Yedi yılın hak nezdinde ve vicdan aynasında asıl mağlupları olanlar bugünkü reel tabloya bakarak kendilerini galip addediyorlar. Biliyor ve inanıyoruz ki Allah katında galibiyet ve mağlubiyetin, başarı ve başarısızlığın ölçüsü salt siyasal plandaki dünyevi sonuçlara indirgenemeyecek derecede ulvidir. Yola düşene ve onda sebat edene mağlubiyet yoktur. Davası hak olanlara dareyn vardır. Dolayısıyla yedinci yılını dolduran savaşın asıl kazananı Suriye halkının haklı davası; adalet ve özgürlük arayışının kendisi olup mallarıyla ve canlarıyla ilk günden bu yana onlarla dayanışma bilinci içinde hareket eden ehl-i vicdandır.
Yedi yılın oluşturduğu yıkım tablosuna bakıldığında üzülmemek, kahırlanmamak elde değil. Ama bununla birlikte tablo salt yıkım ve dramdan ibaret değildir. Tüm bu olanlar boşuna, tüm bu yaşananlar bir hiç uğruna yaşanmadı. Suriye yerel, bölgesel ve küresel despotların yapıp etmeleri sonucunda bir baştan diğer başa bir kan deryasına, adeta bir harabeye dönüştü ama destansı bir direnişe de tanıklık etti. Hülasa Suriye sadece dramın değil, aynı zamanda onurlu bir direnişin de adıdır.

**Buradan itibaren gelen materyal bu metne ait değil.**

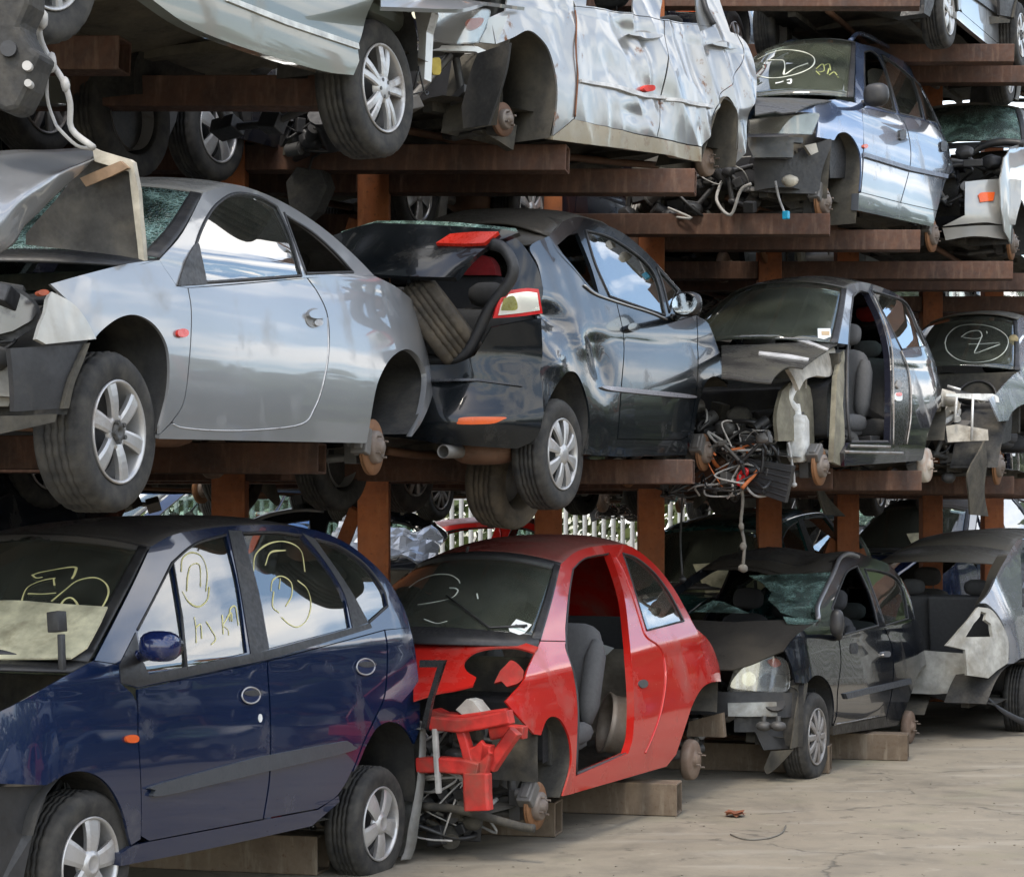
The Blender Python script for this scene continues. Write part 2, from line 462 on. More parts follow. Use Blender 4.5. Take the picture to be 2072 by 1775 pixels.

Acaba uzak-yakın insanlık tarihinde bunun emsali var mıdır? Özgürlük ve adalet talebine bu derece vahşi ve dahi şerefsizce bedel ödettirildiği zamanlar oldu mu? Bir Bosna’da, Arakan’da, Filistin’de insanlığın ödemek zorunda bırakıldığı bedelin toplamı nicelik itibariyle bir Suriye eder mi?

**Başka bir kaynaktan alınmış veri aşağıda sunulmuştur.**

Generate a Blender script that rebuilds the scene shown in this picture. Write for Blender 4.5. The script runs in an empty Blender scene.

İnsanlığın Suriye aynasında kendisine yeniden bakmasının, adalet ve vicdan sancağını düştüğü yerden tutup kaldırmasının vakti geldi de geçiyor bile.
Suriye intifadası ikibinbeşyüzellibeş günü devirdi. İ-ki-bin-beş-yüz-el-li-beş... Bugünlerde 8. yılına giren Suriye intifadası, yeni dönemde insanlığın adalet ve özgürlük mücadelesine siyasi planda da hayırlı sonuçlar getirsin inşallah!